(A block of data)
....
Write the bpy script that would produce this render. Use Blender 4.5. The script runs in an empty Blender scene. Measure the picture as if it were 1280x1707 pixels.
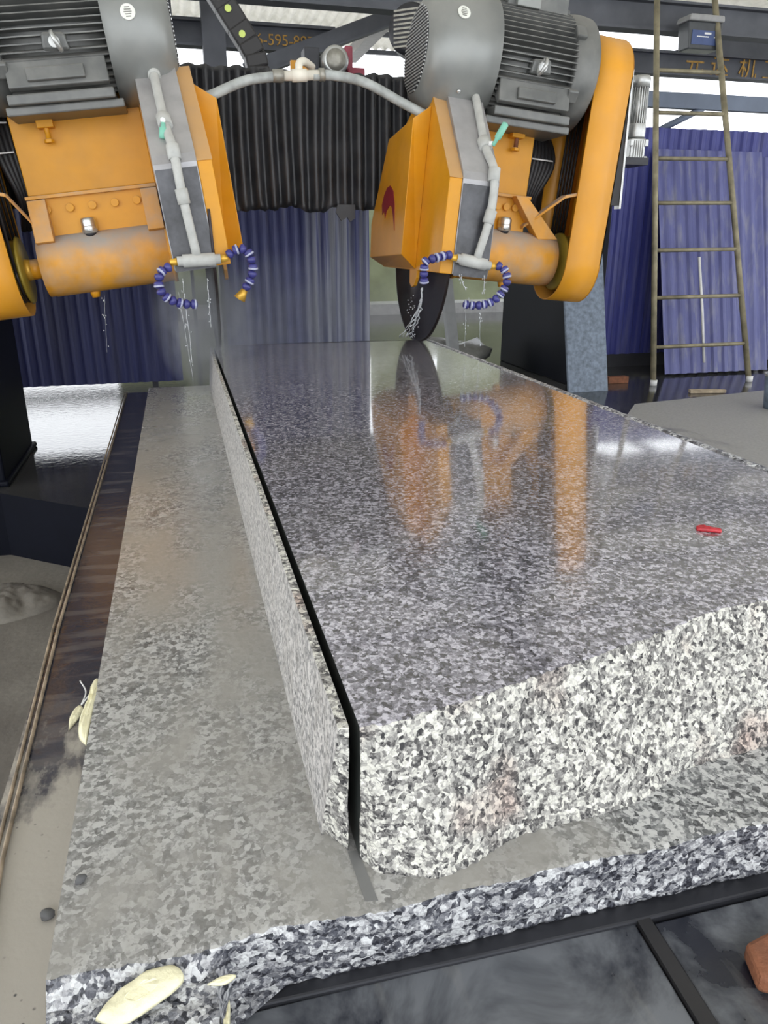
import bpy, bmesh, math, random
from mathutils import Vector, Matrix, noise
random.seed(7)
PI = math.pi
S = bpy.context.scene
COL = S.collection
# ------------------------------------------------------------ camera, light
def setup():
    p, yw = math.radians(19.76), math.radians(14.76)
    F = Vector((math.sin(yw)*math.cos(p), math.cos(yw)*math.cos(p), -math.sin(p)))
    R = Vector((math.cos(yw), -math.sin(yw), 0)); U = R.cross(F)
    cd = bpy.data.cameras.new('camera'); cam = bpy.data.objects.new('camera', cd); COL.objects.link(cam)
    cd.sensor_fit = 'HORIZONTAL'; cd.sensor_width = 36; cd.lens = 36*1250/1280; cd.clip_start = .02; cd.clip_end = 200
    M = Matrix.Identity(4)
    for i in range(3): M[i][0] = R[i]; M[i][1] = U[i]; M[i][2] = -F[i]; M[i][3] = (0, 0, 1.2)[i]
    cam.matrix_world = M; S.camera = cam
    w = bpy.data.worlds.new('overcast_sky'); S.world = w; w.use_nodes = True
    nt = w.node_tree; nt.nodes.clear()
    o = nt.nodes.new('ShaderNodeOutputWorld'); b = nt.nodes.new('ShaderNodeBackground')
    tc = nt.nodes.new('ShaderNodeTexCoord'); sx = nt.nodes.new('ShaderNodeSeparateXYZ'); cr = nt.nodes.new('ShaderNodeValToRGB')
    nt.links.new(tc.outputs['Generated'], sx.inputs[0]); nt.links.new(sx.outputs['Z'], cr.inputs[0])
    e = cr.color_ramp.elements
    e[0].position = 0.0; e[0].color = (.95, .975, 1, 1); e[1].position = 1; e[1].color = (.85, .90, 1, 1)
    nt.links.new(cr.outputs[0], b.inputs[0]); nt.links.new(b.outputs[0], o.inputs[0]); b.inputs[1].default_value = 4.0
    ld = bpy.data.lights.new('sun', 'SUN'); ld.energy = 0.25; ld.angle = math.radians(25); ld.color = (1, .97, .92)
    l = bpy.data.objects.new('sun', ld); COL.objects.link(l)
    l.rotation_euler = Vector((-.15, -.80, .60)).to_track_quat('Z', 'Y').to_euler()   # veiled sun behind the camera
    vs = S.view_settings; vs.view_transform = 'Standard'; vs.look = 'None'; vs.gamma = 1; vs.exposure = -0.46; vs.use_curve_mapping = False
setup()
try: S.cycles.volume_step_rate = 2; S.cycles.volume_max_steps = 64
except Exception: pass

# ------------------------------------------------------------ materials
class NT:
    def __init__(s, name):
        s.m = bpy.data.materials.new(name); s.m.use_nodes = True; s.t = s.m.node_tree; s.b = s.t.nodes['Principled BSDF']
        s.tc = s.t.nodes.new('ShaderNodeTexCoord'); s.co = s.tc.outputs['Object']
        g = s.t.nodes.new('ShaderNodeNewGeometry'); s.pos = g.outputs['Position']; s.nor = g.outputs['Normal']
    def set(s, k, v):
        if hasattr(v, 'is_linked') or hasattr(v, 'links'): s.t.links.new(v, s.b.inputs[k])
        else: s.b.inputs[k].default_value = v
    def link(s, a, b): s.t.links.new(a, b)
    def map(s, scale=(1,1,1), co=None, loc=(0,0,0), rot=(0,0,0)):
        n = s.t.nodes.new('ShaderNodeMapping'); s.link(co or s.co, n.inputs[0]); n.inputs['Scale'].default_value = scale
        n.inputs['Location'].default_value = loc; n.inputs['Rotation'].default_value = rot; return n.outputs[0]
    def noise(s, sc, co=None, det=3, rough=.55, dist=0, out='Fac'):
        n = s.t.nodes.new('ShaderNodeTexNoise'); s.link(co or s.co, n.inputs['Vector']); n.inputs['Scale'].default_value = sc
        n.inputs['Detail'].default_value = det; n.inputs['Roughness'].default_value = rough; n.inputs['Distortion'].default_value = dist
        return n.outputs[out]
    def vor(s, sc, co=None, out='Color', feat='F1', rnd=1):
        n = s.t.nodes.new('ShaderNodeTexVoronoi'); n.feature = feat; s.link(co or s.co, n.inputs['Vector']); n.inputs['Scale'].default_value = sc
        n.inputs['Randomness'].default_value = rnd; return n.outputs[out]
    def ramp(s, v, stops, interp='LINEAR'):
        n = s.t.nodes.new('ShaderNodeValToRGB'); s.link(v, n.inputs[0]); r = n.color_ramp; r.interpolation = interp
        while len(r.elements) < len(stops): r.elements.new(1)
        for e, (p, c) in zip(r.elements, stops):
            e.position = p; e.color = (c, c, c, 1) if isinstance(c, (int, float)) else (*c, 1)
        return n.outputs[0]
    def mix(s, f, a, b, mode='MIX'):
        n = s.t.nodes.new('ShaderNodeMix'); n.data_type = 'RGBA'; n.blend_type = mode; n.clamp_factor = True
        for k, v in ((0, f), (6, a), (7, b)):
            if isinstance(v, (int, float)) : n.inputs[k].default_value = v if k == 0 else (v, v, v, 1)
            elif isinstance(v, tuple): n.inputs[k].default_value = (*v, 1)
            else: s.link(v, n.inputs[k])
        return n.outputs[2]
    def math(s, op, a, b=0, clamp=False):
        n = s.t.nodes.new('ShaderNodeMath'); n.operation = op; n.use_clamp = clamp
        for k, v in ((0, a), (1, b)):
            if isinstance(v, (int, float)): n.inputs[k].default_value = v
            else: s.link(v, n.inputs[k])
        return n.outputs[0]
    def sep(s, v, k):
        n = s.t.nodes.new('ShaderNodeSeparateXYZ'); s.link(v, n.inputs[0]); return n.outputs[k]
    def bump(s, h, st=.3, dist=.005):
        n = s.t.nodes.new('ShaderNodeBump'); s.link(h, n.inputs['Height']); n.inputs['Strength'].default_value = st
        n.inputs['Distance'].default_value = dist; s.link(n.outputs[0], s.b.inputs['Normal'])

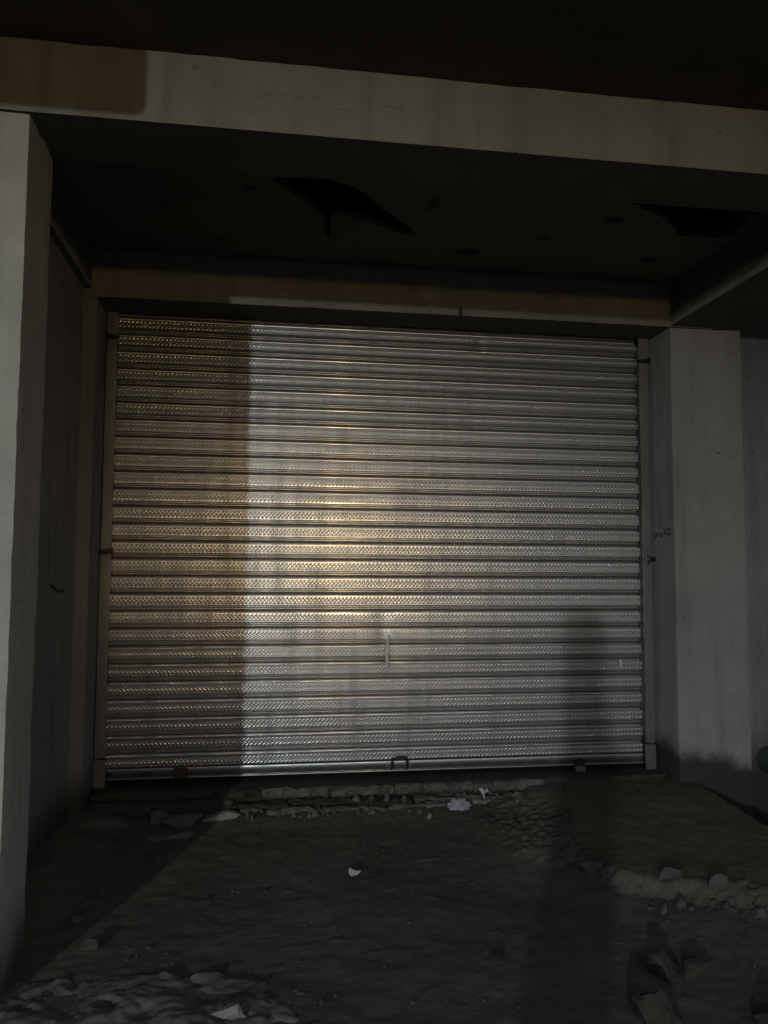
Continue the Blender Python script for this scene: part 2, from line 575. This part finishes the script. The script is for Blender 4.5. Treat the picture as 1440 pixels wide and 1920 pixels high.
....
**Exercise goal**: Take the lines from the first line of the entries through the line with "except Exception: pass", inclusive, and give them again exactly, minus any pictures.

**Exercise output**:
Write the bpy script that would produce this render. Use Blender 4.5. The script runs in an empty Blender scene. Measure the picture as if it were 1280x1707 pixels.
import bpy, bmesh, math, random
from mathutils import Vector, Matrix, noise
random.seed(7)
PI = math.pi
S = bpy.context.scene
COL = S.collection
# ------------------------------------------------------------ camera, light
def setup():
    p, yw = math.radians(19.76), math.radians(14.76)
    F = Vector((math.sin(yw)*math.cos(p), math.cos(yw)*math.cos(p), -math.sin(p)))
    R = Vector((math.cos(yw), -math.sin(yw), 0)); U = R.cross(F)
    cd = bpy.data.cameras.new('camera'); cam = bpy.data.objects.new('camera', cd); COL.objects.link(cam)
    cd.sensor_fit = 'HORIZONTAL'; cd.sensor_width = 36; cd.lens = 36*1250/1280; cd.clip_start = .02; cd.clip_end = 200
    M = Matrix.Identity(4)
    for i in range(3): M[i][0] = R[i]; M[i][1] = U[i]; M[i][2] = -F[i]; M[i][3] = (0, 0, 1.2)[i]
    cam.matrix_world = M; S.camera = cam
    w = bpy.data.worlds.new('overcast_sky'); S.world = w; w.use_nodes = True
    nt = w.node_tree; nt.nodes.clear()
    o = nt.nodes.new('ShaderNodeOutputWorld'); b = nt.nodes.new('ShaderNodeBackground')
    tc = nt.nodes.new('ShaderNodeTexCoord'); sx = nt.nodes.new('ShaderNodeSeparateXYZ'); cr = nt.nodes.new('ShaderNodeValToRGB')
    nt.links.new(tc.outputs['Generated'], sx.inputs[0]); nt.links.new(sx.outputs['Z'], cr.inputs[0])
    e = cr.color_ramp.elements
    e[0].position = 0.0; e[0].color = (.95, .975, 1, 1); e[1].position = 1; e[1].color = (.85, .90, 1, 1)
    nt.links.new(cr.outputs[0], b.inputs[0]); nt.links.new(b.outputs[0], o.inputs[0]); b.inputs[1].default_value = 4.0
    ld = bpy.data.lights.new('sun', 'SUN'); ld.energy = 0.25; ld.angle = math.radians(25); ld.color = (1, .97, .92)
    l = bpy.data.objects.new('sun', ld); COL.objects.link(l)
    l.rotation_euler = Vector((-.15, -.80, .60)).to_track_quat('Z', 'Y').to_euler()   # veiled sun behind the camera
    vs = S.view_settings; vs.view_transform = 'Standard'; vs.look = 'None'; vs.gamma = 1; vs.exposure = -0.46; vs.use_curve_mapping = False
setup()
try: S.cycles.volume_step_rate = 2; S.cycles.volume_max_steps = 64
except Exception: pass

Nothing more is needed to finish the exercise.